Task:
Transcribe the material in full, exactly as written.

Raw data:

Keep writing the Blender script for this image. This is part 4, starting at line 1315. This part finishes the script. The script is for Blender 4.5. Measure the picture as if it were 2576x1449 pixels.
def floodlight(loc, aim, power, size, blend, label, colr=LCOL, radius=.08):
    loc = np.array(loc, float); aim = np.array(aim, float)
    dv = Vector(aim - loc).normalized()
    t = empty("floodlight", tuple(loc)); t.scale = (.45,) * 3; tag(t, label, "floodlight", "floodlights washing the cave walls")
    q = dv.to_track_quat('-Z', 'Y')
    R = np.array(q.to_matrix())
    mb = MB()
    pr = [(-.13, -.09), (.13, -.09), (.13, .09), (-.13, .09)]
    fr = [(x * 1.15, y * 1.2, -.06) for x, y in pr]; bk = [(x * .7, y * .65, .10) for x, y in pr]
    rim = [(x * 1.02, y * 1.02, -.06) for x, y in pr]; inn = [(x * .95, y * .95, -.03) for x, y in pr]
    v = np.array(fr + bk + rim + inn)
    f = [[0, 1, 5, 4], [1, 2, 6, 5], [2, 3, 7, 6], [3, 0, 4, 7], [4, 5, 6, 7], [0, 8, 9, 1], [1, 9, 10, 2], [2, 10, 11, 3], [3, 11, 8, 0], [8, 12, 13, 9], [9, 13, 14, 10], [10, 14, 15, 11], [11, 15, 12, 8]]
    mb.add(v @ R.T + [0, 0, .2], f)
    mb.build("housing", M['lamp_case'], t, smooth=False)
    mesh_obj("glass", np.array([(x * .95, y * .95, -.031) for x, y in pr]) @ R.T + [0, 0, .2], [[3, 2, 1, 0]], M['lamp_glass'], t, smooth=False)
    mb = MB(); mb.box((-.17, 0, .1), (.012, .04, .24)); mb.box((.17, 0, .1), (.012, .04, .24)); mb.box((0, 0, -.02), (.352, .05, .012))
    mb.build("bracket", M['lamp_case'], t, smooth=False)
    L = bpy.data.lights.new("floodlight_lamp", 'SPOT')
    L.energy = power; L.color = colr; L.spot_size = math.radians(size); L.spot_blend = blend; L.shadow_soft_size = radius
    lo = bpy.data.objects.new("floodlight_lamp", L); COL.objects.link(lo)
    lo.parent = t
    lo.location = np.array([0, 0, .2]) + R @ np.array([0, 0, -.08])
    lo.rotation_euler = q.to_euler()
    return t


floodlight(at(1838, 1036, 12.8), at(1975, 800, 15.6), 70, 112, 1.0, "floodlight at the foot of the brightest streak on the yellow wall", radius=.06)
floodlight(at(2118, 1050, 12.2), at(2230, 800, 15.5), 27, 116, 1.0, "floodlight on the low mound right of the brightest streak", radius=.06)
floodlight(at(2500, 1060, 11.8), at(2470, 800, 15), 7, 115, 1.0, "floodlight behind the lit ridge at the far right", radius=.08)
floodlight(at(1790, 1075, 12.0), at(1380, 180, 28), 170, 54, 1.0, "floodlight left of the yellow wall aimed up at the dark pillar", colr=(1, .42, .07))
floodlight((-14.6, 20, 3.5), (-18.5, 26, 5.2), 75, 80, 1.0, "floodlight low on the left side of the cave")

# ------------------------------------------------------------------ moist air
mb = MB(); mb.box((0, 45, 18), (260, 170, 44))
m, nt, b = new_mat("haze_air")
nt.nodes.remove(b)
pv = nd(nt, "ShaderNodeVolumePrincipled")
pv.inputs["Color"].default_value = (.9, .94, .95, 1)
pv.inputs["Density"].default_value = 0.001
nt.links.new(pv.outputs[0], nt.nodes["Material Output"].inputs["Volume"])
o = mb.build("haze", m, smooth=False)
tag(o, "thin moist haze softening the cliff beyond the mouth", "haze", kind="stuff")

Result for this exercise:
Keep writing the Blender script for this image. This is part 4, starting at line 1315. This part finishes the script. The script is for Blender 4.5. Measure the picture as if it were 2576x1449 pixels.
def floodlight(loc, aim, power, size, blend, label, colr=LCOL, radius=.08):
    loc = np.array(loc, float); aim = np.array(aim, float)
    dv = Vector(aim - loc).normalized()
    t = empty("floodlight", tuple(loc)); t.scale = (.45,) * 3; tag(t, label, "floodlight", "floodlights washing the cave walls")
    q = dv.to_track_quat('-Z', 'Y')
    R = np.array(q.to_matrix())
    mb = MB()
    pr = [(-.13, -.09), (.13, -.09), (.13, .09), (-.13, .09)]
    fr = [(x * 1.15, y * 1.2, -.06) for x, y in pr]; bk = [(x * .7, y * .65, .10) for x, y in pr]
    rim = [(x * 1.02, y * 1.02, -.06) for x, y in pr]; inn = [(x * .95, y * .95, -.03) for x, y in pr]
    v = np.array(fr + bk + rim + inn)
    f = [[0, 1, 5, 4], [1, 2, 6, 5], [2, 3, 7, 6], [3, 0, 4, 7], [4, 5, 6, 7], [0, 8, 9, 1], [1, 9, 10, 2], [2, 10, 11, 3], [3, 11, 8, 0], [8, 12, 13, 9], [9, 13, 14, 10], [10, 14, 15, 11], [11, 15, 12, 8]]
    mb.add(v @ R.T + [0, 0, .2], f)
    mb.build("housing", M['lamp_case'], t, smooth=False)
    mesh_obj("glass", np.array([(x * .95, y * .95, -.031) for x, y in pr]) @ R.T + [0, 0, .2], [[3, 2, 1, 0]], M['lamp_glass'], t, smooth=False)
    mb = MB(); mb.box((-.17, 0, .1), (.012, .04, .24)); mb.box((.17, 0, .1), (.012, .04, .24)); mb.box((0, 0, -.02), (.352, .05, .012))
    mb.build("bracket", M['lamp_case'], t, smooth=False)
    L = bpy.data.lights.new("floodlight_lamp", 'SPOT')
    L.energy = power; L.color = colr; L.spot_size = math.radians(size); L.spot_blend = blend; L.shadow_soft_size = radius
    lo = bpy.data.objects.new("floodlight_lamp", L); COL.objects.link(lo)
    lo.parent = t
    lo.location = np.array([0, 0, .2]) + R @ np.array([0, 0, -.08])
    lo.rotation_euler = q.to_euler()
    return t


floodlight(at(1838, 1036, 12.8), at(1975, 800, 15.6), 70, 112, 1.0, "floodlight at the foot of the brightest streak on the yellow wall", radius=.06)
floodlight(at(2118, 1050, 12.2), at(2230, 800, 15.5), 27, 116, 1.0, "floodlight on the low mound right of the brightest streak", radius=.06)
floodlight(at(2500, 1060, 11.8), at(2470, 800, 15), 7, 115, 1.0, "floodlight behind the lit ridge at the far right", radius=.08)
floodlight(at(1790, 1075, 12.0), at(1380, 180, 28), 170, 54, 1.0, "floodlight left of the yellow wall aimed up at the dark pillar", colr=(1, .42, .07))
floodlight((-14.6, 20, 3.5), (-18.5, 26, 5.2), 75, 80, 1.0, "floodlight low on the left side of the cave")

# ------------------------------------------------------------------ moist air
mb = MB(); mb.box((0, 45, 18), (260, 170, 44))
m, nt, b = new_mat("haze_air")
nt.nodes.remove(b)
pv = nd(nt, "ShaderNodeVolumePrincipled")
pv.inputs["Color"].default_value = (.9, .94, .95, 1)
pv.inputs["Density"].default_value = 0.001
nt.links.new(pv.outputs[0], nt.nodes["Material Output"].inputs["Volume"])
o = mb.build("haze", m, smooth=False)
tag(o, "thin moist haze softening the cliff beyond the mouth", "haze", kind="stuff")